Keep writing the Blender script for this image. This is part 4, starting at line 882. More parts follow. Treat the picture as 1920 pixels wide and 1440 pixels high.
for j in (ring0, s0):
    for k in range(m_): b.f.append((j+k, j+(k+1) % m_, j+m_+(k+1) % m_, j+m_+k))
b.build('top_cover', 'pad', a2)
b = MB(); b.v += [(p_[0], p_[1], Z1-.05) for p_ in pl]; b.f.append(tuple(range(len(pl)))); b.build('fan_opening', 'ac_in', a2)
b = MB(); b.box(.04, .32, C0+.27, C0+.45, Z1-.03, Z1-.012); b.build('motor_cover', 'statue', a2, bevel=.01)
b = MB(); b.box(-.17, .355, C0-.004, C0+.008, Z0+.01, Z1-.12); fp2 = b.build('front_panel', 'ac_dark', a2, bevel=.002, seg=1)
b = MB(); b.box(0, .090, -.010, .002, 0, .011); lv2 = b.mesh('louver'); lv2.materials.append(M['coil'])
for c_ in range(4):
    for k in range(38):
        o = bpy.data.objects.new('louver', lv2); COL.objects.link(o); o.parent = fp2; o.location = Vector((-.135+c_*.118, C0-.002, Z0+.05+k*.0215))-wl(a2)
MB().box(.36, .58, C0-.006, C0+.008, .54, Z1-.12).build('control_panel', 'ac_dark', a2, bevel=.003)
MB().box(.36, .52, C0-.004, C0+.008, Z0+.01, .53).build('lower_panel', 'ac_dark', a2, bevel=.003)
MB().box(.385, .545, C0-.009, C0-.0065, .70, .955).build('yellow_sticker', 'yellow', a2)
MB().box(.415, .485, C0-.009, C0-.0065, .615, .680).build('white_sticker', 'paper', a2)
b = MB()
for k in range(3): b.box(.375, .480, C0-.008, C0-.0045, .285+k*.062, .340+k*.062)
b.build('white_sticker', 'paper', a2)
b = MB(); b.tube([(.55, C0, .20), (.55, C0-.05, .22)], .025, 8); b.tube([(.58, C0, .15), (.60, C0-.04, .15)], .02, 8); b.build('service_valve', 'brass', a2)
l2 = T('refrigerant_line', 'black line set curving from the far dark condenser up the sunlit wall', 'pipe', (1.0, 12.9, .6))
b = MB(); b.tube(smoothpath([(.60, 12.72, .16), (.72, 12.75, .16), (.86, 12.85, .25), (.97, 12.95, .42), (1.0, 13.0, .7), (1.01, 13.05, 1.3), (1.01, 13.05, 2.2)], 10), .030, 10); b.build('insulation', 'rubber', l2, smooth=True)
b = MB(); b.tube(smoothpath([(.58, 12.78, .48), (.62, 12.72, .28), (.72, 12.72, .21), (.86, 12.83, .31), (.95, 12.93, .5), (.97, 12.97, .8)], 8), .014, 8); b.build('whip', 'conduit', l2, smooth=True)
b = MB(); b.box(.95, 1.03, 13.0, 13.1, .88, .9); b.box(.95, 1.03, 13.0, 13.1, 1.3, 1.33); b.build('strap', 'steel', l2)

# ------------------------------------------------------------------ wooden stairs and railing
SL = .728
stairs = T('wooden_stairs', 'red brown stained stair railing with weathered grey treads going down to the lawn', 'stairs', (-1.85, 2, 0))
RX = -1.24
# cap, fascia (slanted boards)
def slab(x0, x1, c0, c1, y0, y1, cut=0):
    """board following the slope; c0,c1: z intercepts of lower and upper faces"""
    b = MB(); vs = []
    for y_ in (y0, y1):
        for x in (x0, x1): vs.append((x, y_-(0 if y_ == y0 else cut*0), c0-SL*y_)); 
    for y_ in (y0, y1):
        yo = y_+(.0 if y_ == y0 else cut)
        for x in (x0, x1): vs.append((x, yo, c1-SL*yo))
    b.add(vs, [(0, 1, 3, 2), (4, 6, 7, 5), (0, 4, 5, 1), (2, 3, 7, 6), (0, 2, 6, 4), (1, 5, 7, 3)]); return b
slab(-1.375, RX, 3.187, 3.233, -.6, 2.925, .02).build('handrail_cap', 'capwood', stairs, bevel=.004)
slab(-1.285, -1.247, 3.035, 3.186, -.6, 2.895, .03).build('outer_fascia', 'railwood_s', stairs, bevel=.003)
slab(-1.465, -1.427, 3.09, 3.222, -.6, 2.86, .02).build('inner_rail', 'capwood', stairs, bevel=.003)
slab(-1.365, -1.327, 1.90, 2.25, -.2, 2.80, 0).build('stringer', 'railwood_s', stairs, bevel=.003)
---
§ Description of the task
Give back the whole listing, word for word.

§ Expected output
Keep writing the Blender script for this image. This is part 4, starting at line 882. More parts follow. Treat the picture as 1920 pixels wide and 1440 pixels high.
for j in (ring0, s0):
    for k in range(m_): b.f.append((j+k, j+(k+1) % m_, j+m_+(k+1) % m_, j+m_+k))
b.build('top_cover', 'pad', a2)
b = MB(); b.v += [(p_[0], p_[1], Z1-.05) for p_ in pl]; b.f.append(tuple(range(len(pl)))); b.build('fan_opening', 'ac_in', a2)
b = MB(); b.box(.04, .32, C0+.27, C0+.45, Z1-.03, Z1-.012); b.build('motor_cover', 'statue', a2, bevel=.01)
b = MB(); b.box(-.17, .355, C0-.004, C0+.008, Z0+.01, Z1-.12); fp2 = b.build('front_panel', 'ac_dark', a2, bevel=.002, seg=1)
b = MB(); b.box(0, .090, -.010, .002, 0, .011); lv2 = b.mesh('louver'); lv2.materials.append(M['coil'])
for c_ in range(4):
    for k in range(38):
        o = bpy.data.objects.new('louver', lv2); COL.objects.link(o); o.parent = fp2; o.location = Vector((-.135+c_*.118, C0-.002, Z0+.05+k*.0215))-wl(a2)
MB().box(.36, .58, C0-.006, C0+.008, .54, Z1-.12).build('control_panel', 'ac_dark', a2, bevel=.003)
MB().box(.36, .52, C0-.004, C0+.008, Z0+.01, .53).build('lower_panel', 'ac_dark', a2, bevel=.003)
MB().box(.385, .545, C0-.009, C0-.0065, .70, .955).build('yellow_sticker', 'yellow', a2)
MB().box(.415, .485, C0-.009, C0-.0065, .615, .680).build('white_sticker', 'paper', a2)
b = MB()
for k in range(3): b.box(.375, .480, C0-.008, C0-.0045, .285+k*.062, .340+k*.062)
b.build('white_sticker', 'paper', a2)
b = MB(); b.tube([(.55, C0, .20), (.55, C0-.05, .22)], .025, 8); b.tube([(.58, C0, .15), (.60, C0-.04, .15)], .02, 8); b.build('service_valve', 'brass', a2)
l2 = T('refrigerant_line', 'black line set curving from the far dark condenser up the sunlit wall', 'pipe', (1.0, 12.9, .6))
b = MB(); b.tube(smoothpath([(.60, 12.72, .16), (.72, 12.75, .16), (.86, 12.85, .25), (.97, 12.95, .42), (1.0, 13.0, .7), (1.01, 13.05, 1.3), (1.01, 13.05, 2.2)], 10), .030, 10); b.build('insulation', 'rubber', l2, smooth=True)
b = MB(); b.tube(smoothpath([(.58, 12.78, .48), (.62, 12.72, .28), (.72, 12.72, .21), (.86, 12.83, .31), (.95, 12.93, .5), (.97, 12.97, .8)], 8), .014, 8); b.build('whip', 'conduit', l2, smooth=True)
b = MB(); b.box(.95, 1.03, 13.0, 13.1, .88, .9); b.box(.95, 1.03, 13.0, 13.1, 1.3, 1.33); b.build('strap', 'steel', l2)

# ------------------------------------------------------------------ wooden stairs and railing
SL = .728
stairs = T('wooden_stairs', 'red brown stained stair railing with weathered grey treads going down to the lawn', 'stairs', (-1.85, 2, 0))
RX = -1.24
# cap, fascia (slanted boards)
def slab(x0, x1, c0, c1, y0, y1, cut=0):
    """board following the slope; c0,c1: z intercepts of lower and upper faces"""
    b = MB(); vs = []
    for y_ in (y0, y1):
        for x in (x0, x1): vs.append((x, y_-(0 if y_ == y0 else cut*0), c0-SL*y_)); 
    for y_ in (y0, y1):
        yo = y_+(.0 if y_ == y0 else cut)
        for x in (x0, x1): vs.append((x, yo, c1-SL*yo))
    b.add(vs, [(0, 1, 3, 2), (4, 6, 7, 5), (0, 4, 5, 1), (2, 3, 7, 6), (0, 2, 6, 4), (1, 5, 7, 3)]); return b
slab(-1.375, RX, 3.187, 3.233, -.6, 2.925, .02).build('handrail_cap', 'capwood', stairs, bevel=.004)
slab(-1.285, -1.247, 3.035, 3.186, -.6, 2.895, .03).build('outer_fascia', 'railwood_s', stairs, bevel=.003)
slab(-1.465, -1.427, 3.09, 3.222, -.6, 2.86, .02).build('inner_rail', 'capwood', stairs, bevel=.003)
slab(-1.365, -1.327, 1.90, 2.25, -.2, 2.80, 0).build('stringer', 'railwood_s', stairs, bevel=.003)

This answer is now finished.